Glossary of rosary terms
Glossary of terms
The world of rosaries speaks several languages at once — Greek, Arabic, Turkish, Sanskrit. This glossary gathers the key words in one place, briefly and precisely. Strand types come first, construction details follow.
Types of strands
Rosary — the general name for a strand of beads run through the fingers for counting, prayer, or calm.
Komboloi (Greek κομπολόι) — Mediterranean secular “worry beads”. They carry no religious meaning and serve relaxation and play. Usually an odd number of beads and a long threading for flipping.
Begleri (Greek μπεγλέρι) — a short variant: 8–16 beads on a cord, split in half. They are flipped between the fingers in quick motions; this is dexterity rather than counting.
Tasbih / misbaha — Islamic prayer beads for dhikr. Tasbih names both the practice of praise and the beads themselves; misbaha is the Arabic name for the instrument.
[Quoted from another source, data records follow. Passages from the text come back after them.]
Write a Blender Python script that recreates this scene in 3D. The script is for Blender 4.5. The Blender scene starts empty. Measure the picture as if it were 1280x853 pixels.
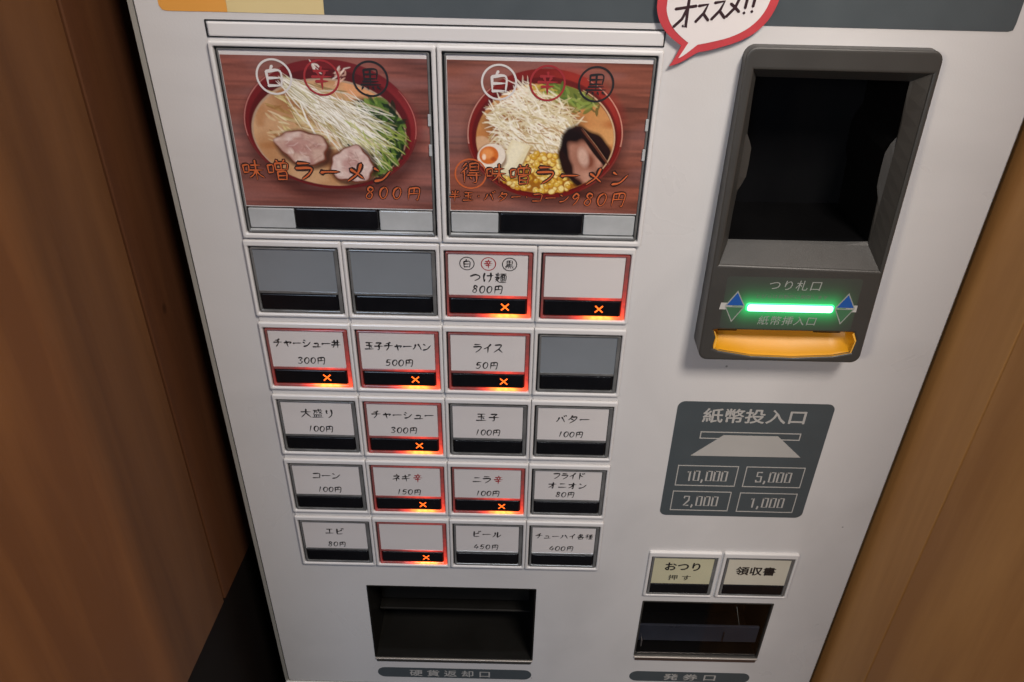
import bpy, bmesh, math, random
import numpy as np
from mathutils import Vector, Matrix
from mathutils.geometry import tessellate_polygon
R = math.radians
random.seed(5)
rng = np.random.default_rng(11)
sc = bpy.context.scene
C = sc.collection

# ------------------------------------------------------------------ camera, world, lamps, exposure
Z0 = 1550.0                                   # height (mm) of the lens above the floor
cam_d = bpy.data.cameras.new('camera'); cam = bpy.data.objects.new('camera', cam_d); C.objects.link(cam)
cam.location = (0, -0.4586, Z0/1000)
cam.rotation_euler = (Matrix.Rotation(R(90-34.1), 3, 'X') @ Matrix.Rotation(R(1.3), 3, 'Z')).to_euler()
cam_d.sensor_width = 36; cam_d.lens = 28.4; cam_d.clip_start = 0.01; cam_d.clip_end = 50
sc.camera = cam
w = bpy.data.worlds.new('World'); sc.world = w; w.use_nodes = True
bg = w.node_tree.nodes['Background']; bg.inputs[0].default_value = (0.60, 0.72, 1.0, 1); bg.inputs[1].default_value = 0.10
def area_lamp(name, loc, target, size, power, col, size_y=None):
    d = bpy.data.lights.new(name, 'AREA'); d.energy = power; d.color = col
    d.shape = 'RECTANGLE'; d.size = size; d.size_y = size_y or size
    o = bpy.data.objects.new(name, d); C.objects.link(o); o.location = loc
    o.rotation_euler = (Vector(target)-Vector(loc)).to_track_quat('-Z', 'Y').to_euler()
    return o
area_lamp('ceiling_lamp', (0.34, -0.72, 2.18), (0.14, 0, 1.38), 0.24, 12.8, (1.0, 0.90, 0.81))
area_lamp('cool_fill', (-0.55, -2.3, 1.95), (0.1, 0, 1.2), 0.35, 9.5, (0.62, 0.77, 1.0), 0.9)  # added cool fill for a bluish sheen on the face, not a window
area_lamp('added_side_light', (0.95, -0.535, 1.25), (-0.24, -0.15, 1.15), 0.022, 5.2, (1.0, 0.74, 0.44))  # added unseen light; right wall's front edge cuts its beam on the left wall
area_lamp('bevel_highlight_light', (-0.02, -0.13, 2.42), (-0.02, -0.05, 1.4), 0.62, 2.6, (0.86, 0.93, 1.0), 0.05)  # added strip light, gives the top bevels their highlights
area_lamp('right_wall_fill', (-0.60, -0.95, 1.72), (0.297, -0.15, 0.95), 0.18, 3.8, (1.0, 0.84, 0.62))  # added warm fill aimed at the right wall to brighten it
sc.view_settings.view_transform = 'Standard'; sc.view_settings.look = 'None'
sc.view_settings.exposure = 0.0; sc.view_settings.gamma = 1.0

# ------------------------------------------------------------------ materials
def mat(name, col, rough=0.5, metal=0.0, spec=0.5, bump=0.0, bscale=400, var=0.0, vscale=30, emit=None, es=0, coat=0.0):
    m = bpy.data.materials.new(name); m.use_nodes = True; nt = m.node_tree; b = nt.nodes['Principled BSDF']
    b.inputs['Base Color'].default_value = (*col, 1); b.inputs['Roughness'].default_value = rough
    b.inputs['Metallic'].default_value = metal; b.inputs['Specular IOR Level'].default_value = spec
    b.inputs['Coat Weight'].default_value = coat
    if emit: b.inputs['Emission Color'].default_value = (*emit, 1); b.inputs['Emission Strength'].default_value = es
    tc = nt.nodes.new('ShaderNodeTexCoord')
    if var > 0:
        n = nt.nodes.new('ShaderNodeTexNoise'); n.inputs['Scale'].default_value = vscale; n.inputs['Detail'].default_value = 6
        nt.links.new(tc.outputs['Object'], n.inputs['Vector'])
        mx = nt.nodes.new('ShaderNodeMix'); mx.data_type = 'RGBA'
        mx.inputs[6].default_value = (*[c*(1-var) for c in col], 1); mx.inputs[7].default_value = (*[min(1, c*(1+var)) for c in col], 1)
        nt.links.new(n.outputs['Fac'], mx.inputs[0]); nt.links.new(mx.outputs[2], b.inputs['Base Color'])
        mr = nt.nodes.new('ShaderNodeMapRange'); mr.inputs[3].default_value = max(0.02, rough-0.12); mr.inputs[4].default_value = min(1, rough+0.12)
        nt.links.new(n.outputs['Fac'], mr.inputs[0]); nt.links.new(mr.outputs[0], b.inputs['Roughness'])
    if bump > 0:
        n2 = nt.nodes.new('ShaderNodeTexNoise'); n2.inputs['Scale'].default_value = bscale; n2.inputs['Detail'].default_value = 3
        nt.links.new(tc.outputs['Object'], n2.inputs['Vector'])
        bp = nt.nodes.new('ShaderNodeBump'); bp.inputs['Strength'].default_value = bump; bp.inputs['Distance'].default_value = 0.0005
        nt.links.new(n2.outputs['Fac'], bp.inputs['Height']); nt.links.new(bp.outputs[0], b.inputs['Normal'])
    return m
M = {}
M['paint'] = mat('white_enamel_paint', (0.62, 0.61, 0.605), 0.34, bump=0.14, bscale=900, var=0.035, vscale=6)
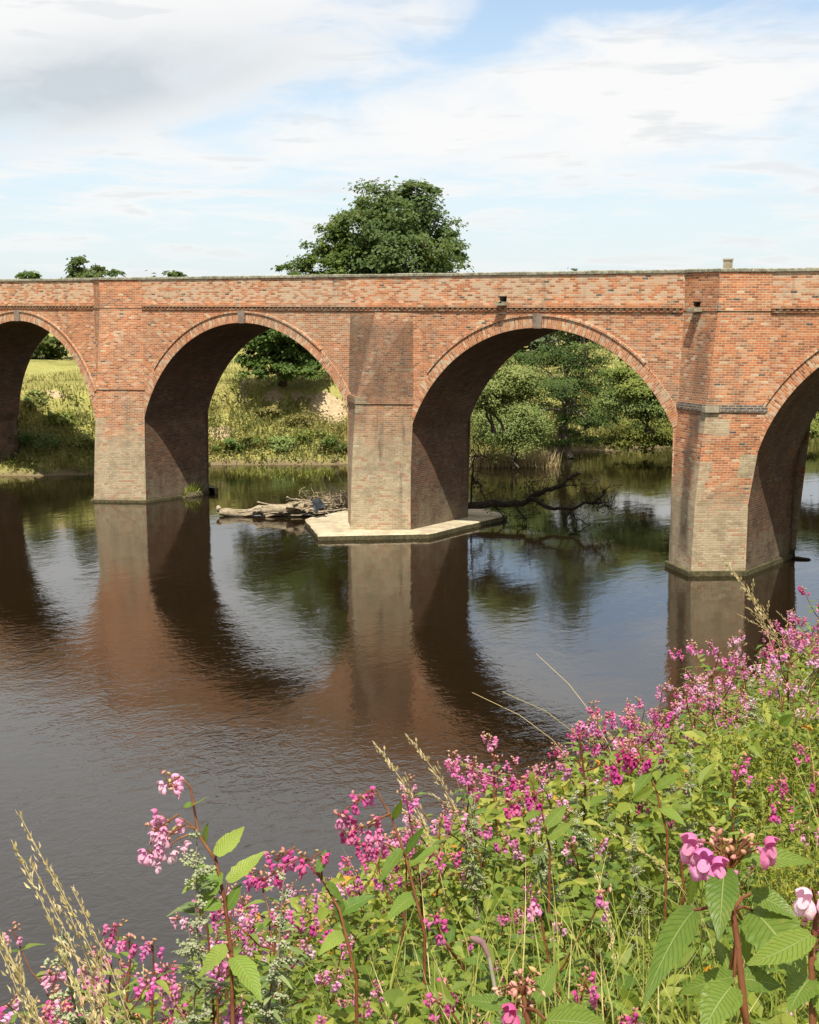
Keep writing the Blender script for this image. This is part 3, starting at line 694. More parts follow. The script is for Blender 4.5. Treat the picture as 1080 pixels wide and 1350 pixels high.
for lab, px, py, tops, mat in (('small round dark tree in the hedge line behind the leftmost arch', 45, 469, ((60, 457, 28, 12), (35, 452, 28, 13), (20, 440, 20, 14)), 'tree'),
        ('distant tree with three tufts above the parapet left of the first pointed pier', 115, 469, ((113, 350, 20, 14), (98, 358, 12, 8), (128, 358, 10, 8), (115, 380, 32, 22), (115, 420, 40, 35)), 'tree'),
        ('low distant treetop just clearing the parapet at the far left', 36, 468, ((37, 364, 15, 6), (35, 390, 26, 22), (35, 420, 26, 28)), 'tree_lime'),
        ('tiny sprig of treetop above the parapet right of the first pointed pier', 228, 480, ((230, 362, 12, 4), (152, 360, 8, 4), (205, 395, 36, 30), (215, 430, 36, 32)), 'tree'),):
    B = at_z(px, py, 4.6); D_ = np.linalg.norm(B - EYE)
    tree('distant_tree', lab, B, [blob_px(B, *tp, D_) for tp in tops], 5200, .36, mat, .28, limbs=10)
# through the third arch: riverside tree and the bushes round it
B = at_z(738, 594, .4); D_ = np.linalg.norm(B - EYE)
tree('riverside_tree', 'open green riverside tree with visible trunk in the third arch', B,
     [blob_px(B, x, y, a, b_, D_ + dz) for x, y, a, b_, dz in ((755, 420, 40, 38, 0), (715, 470, 36, 16, 0), (770, 470, 42, 20, -1), (700, 505, 24, 12, 0), (745, 510, 42, 20, -2), (790, 500, 30, 18, 0), (720, 545, 26, 18, 1), (770, 545, 40, 22, -1), (800, 540, 20, 20, 0), (740, 450, 24, 14, 1), (790, 440, 26, 18, 0), (765, 395, 22, 30, 0), (757, 358, 7, 4, 0), (760, 578, 34, 10, 0))], 30000, .13, 'alder', .2, stems=2, limbs=26, bark='palebark', clump=.2, hollow=.3)
for lab, nm, px, py, z, bl, cnt, lf, mat in (
        ('grey green willow bush at the water edge left of the riverside tree', 'willow_bush', 672, 606, .5, ((672, 560, 42, 34), (700, 565, 28, 28), (645, 555, 30, 32), (668, 530, 28, 26)), 20000, .11, 'willow'),
        ('taller green bush behind the willow at the right edge of the second pier', 'bank_bush', 655, 560, 3.2, ((650, 520, 34, 28), (690, 505, 30, 24), (665, 495, 24, 20)), 13000, .12, 'willow'),
        ('yellowish rounded bush overhanging the water left of the patched pier', 'bank_bush', 850, 588, .6, ((850, 566, 34, 18), (820, 572, 24, 16), (878, 562, 26, 20), (815, 584, 20, 8), (850, 583, 24, 8), (880, 580, 22, 9)), 14000, .12, 'shrub'),
        ('pink flecked bush on the slope above the yellowish waterside bush', 'bank_bush', 850, 560, 2.4, ((850, 535, 36, 22), (815, 525, 26, 20), (880, 525, 26, 24)), 12000, .12, 'willow'),
        ('rough shrub crowning the bank right of the riverside tree', 'bank_bush', 850, 530, 3.6, ((850, 508, 40, 16), (820, 495, 24, 14), (880, 500, 30, 18)), 11000, .13, 'shrub'),
        ('yellow green bush at the water edge in the rightmost arch', 'bank_bush', 1050, 575, .5, ((1050, 556, 20, 18), (1075, 562, 22, 14), (1025, 560, 24, 18)), 8000, .13, 'shrub'),
        ('dark tree standing on the far bank in the rightmost arch', 'bank_tree', 1090, 560, 2.0, ((1085, 520, 26, 28), (1110, 510, 40, 34), (1060, 505, 22, 24), (1050, 530, 16, 16)), 6000, .26, 'tree')):
    B = at_z(px, py, z); D_ = np.linalg.norm(B - EYE)
    tree(nm, lab, B, [blob_px(B, *b4, D_) for b4 in bl], cnt, lf, mat, .07, cat='tree' if 'tree' in nm else 'bush', stems=3, limbs=8, clump=.2, hollow=.3, fork=.2)
for lab, px, py, bl in (('hazy pale tree in the distance right of the riverside tree', 830, 478, ((830, 450, 26, 18), (850, 455, 24, 16), (810, 440, 24, 18))),
        ('farthest hazy treetop between riverside tree and arch ring', 866, 484, ((866, 466, 22, 14), (890, 460, 26, 18))),
        ('hazy tree in the distance behind the riverside tree crown', 700, 478, ((700, 455, 30, 20), (672, 462, 24, 14)))):
    B = at_z(px, py, 4.8); D_ = np.linalg.norm(B - EYE)
    tree('distant_tree', lab, B, [blob_px(B, *b4, D_) for b4 in bl], 3500, .4, 'farleaf', .25, limbs=8)
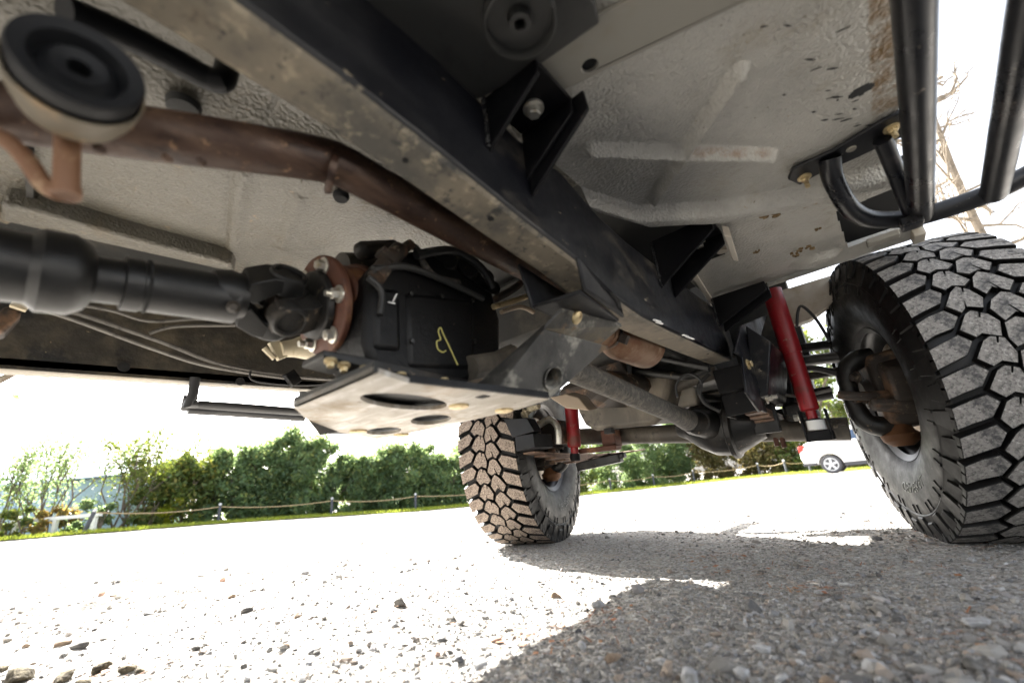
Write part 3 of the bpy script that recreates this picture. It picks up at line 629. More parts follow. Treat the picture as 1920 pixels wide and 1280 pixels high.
for pts, r in ((((700, 505), (760, 500), (830, 525), (905, 560)), .006), (((780, 478), (850, 470), (900, 500), (925, 540)), .008), (((690, 520), (715, 545), (712, 590)), .005)):
    mb = MB(); mb.tube([onX(-.492, *q) for q in pts], r, 10, sm=4); mb.build('vent_hose', 'blackhose', TC)
mb = MB(); mb.prism([t(*q) for q in ((607, 655), (700, 672), (880, 712), (872, 722), (690, 690), (606, 668))], (-.06, 0, 0)); mb.prism([onX(TX+.006, *q) for q in ((700, 690), (870, 724), (860, 742), (720, 712))], (-.2, 0, 0)); PANF = mb.build('case_flange', 'cast', CAR, bevel=.002)
for q in ((620, 676), (645, 684), (685, 690), (752, 702), (832, 712)):
    m2 = MB(); m2.bolt(onX(TX+.004, *q), (.2, -.1, -1), .0052, .008); m2.build('bolt', 'brass', PANF)
mb = MB(); mb.prism([onX(-.53, *q) for q in ((628, 675), (700, 690), (870, 742), (700, 720), (655, 705))], (-.03, 0, 0)); mb.build('adapter_plate', 'cast', CAR, bevel=.003)
for q in ((768, 552), (826, 556), (884, 564), (888, 640), (886, 690), (770, 640)): m2 = MB(); m2.bolt(onX(TX+.005, *q), (1, -.1, -.1), .0042, .005, washer=False); m2.build('bolt', 'cast', TC)
yp = [onX(TX+.0055, *q) for q in ((858, 684), (845, 655), (832, 628), (826, 614), (822, 622), (826, 636), (819, 640), (821, 654), (830, 660), (836, 657))]
mb = MB(); mb.tube(yp, .0013, 6, sm=4); mb.build('paint_mark', 'yellow', TC)
mb = MB(); q0 = onX(TX+.006, 730, 562)
for a_, b_ in (((728, 566), (741, 569)), ((737, 565), (744, 551)), ): mb.tube([onX(TX+.0075, *a_), onX(TX+.0075, *b_)], .0013, 6)
mb.build('chalk_mark', 'chalk', TC)
mb = MB(); mb.tube([onX(-.5, 705, 520), onX(-.5, 725, 492), onX(-.5, 750, 468)], .014, 12); mb.beam(onX(-.49, 712, 470), onX(-.49, 735, 490), .02, .012); mb.tube([onX(-.5, 752, 470), onX(-.5, 770, 458)], .009, 10); mb.build('sensor_plug', 'knuckle', CAR)
mb = MB(); mb.tube([onX(-.5, 768, 458), onX(-.5, 784, 470), onX(-.5, 795, 495), onX(-.5, 818, 520), onX(-.5, 860, 530)], .0062, 10, sm=4); mb.build('wiring_loom', 'dirty_shaft', CAR)
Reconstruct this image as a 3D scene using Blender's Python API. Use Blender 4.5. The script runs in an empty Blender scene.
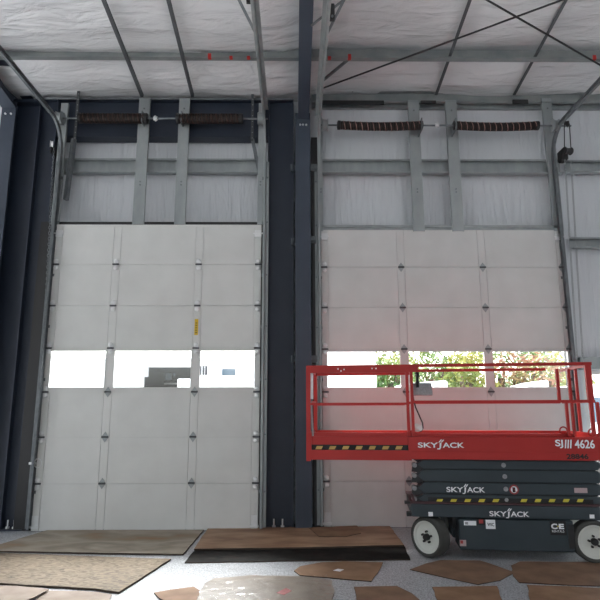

Typically 33 or 99 beads.
Mala — Buddhist and Hindu beads, classically 108 with a “guru bead”, used for repeating mantras.
Catholic rosary — beads with a crucifix, built on decades for the Hail Mary and Our Father prayers.
Vervitsa / lestovka — Orthodox knotted prayer cords for the Jesus Prayer, most often of 100 knots.
Worry beads — the English collective term for secular anti-anxiety strands, chiefly the komboloi.
Parts of the construction
Grain (bead) — a single element run through the fingers.
Imam — the elongated head bead of Islamic strands, joining the cord ends and serving as the starting point of the count.
Head bead — the neutral name for the point where the cord closes.
Guru bead — the special bead of a mala marking the start and end of the circle; one does not cross it but turns the count back.
Threading (tail) — the free length of cord from the head to the tassel, often with small beads; the key element for spinning a komboloi.
Tassel — the bundle of threads at the end, balancing the strand and absorbing momentum during flips.
Separator bead — a large or contrasting grain marking groups for counting by touch.
Shape, finish, and sound
Facet — a flat cut surface on a bead; faceted grains catch the light and sound sharper.
The roll (perebor) — the act of passing the beads through the fingers, and the characteristic sound it makes.
Patina — the noble sheen of age that a material (bone, horn, wood, amber) gains from the hands over years of use.
Schreger pattern — the characteristic cross-hatch of lines on the cross-section of a tusk, by which mammoth and elephant are told apart from imitations.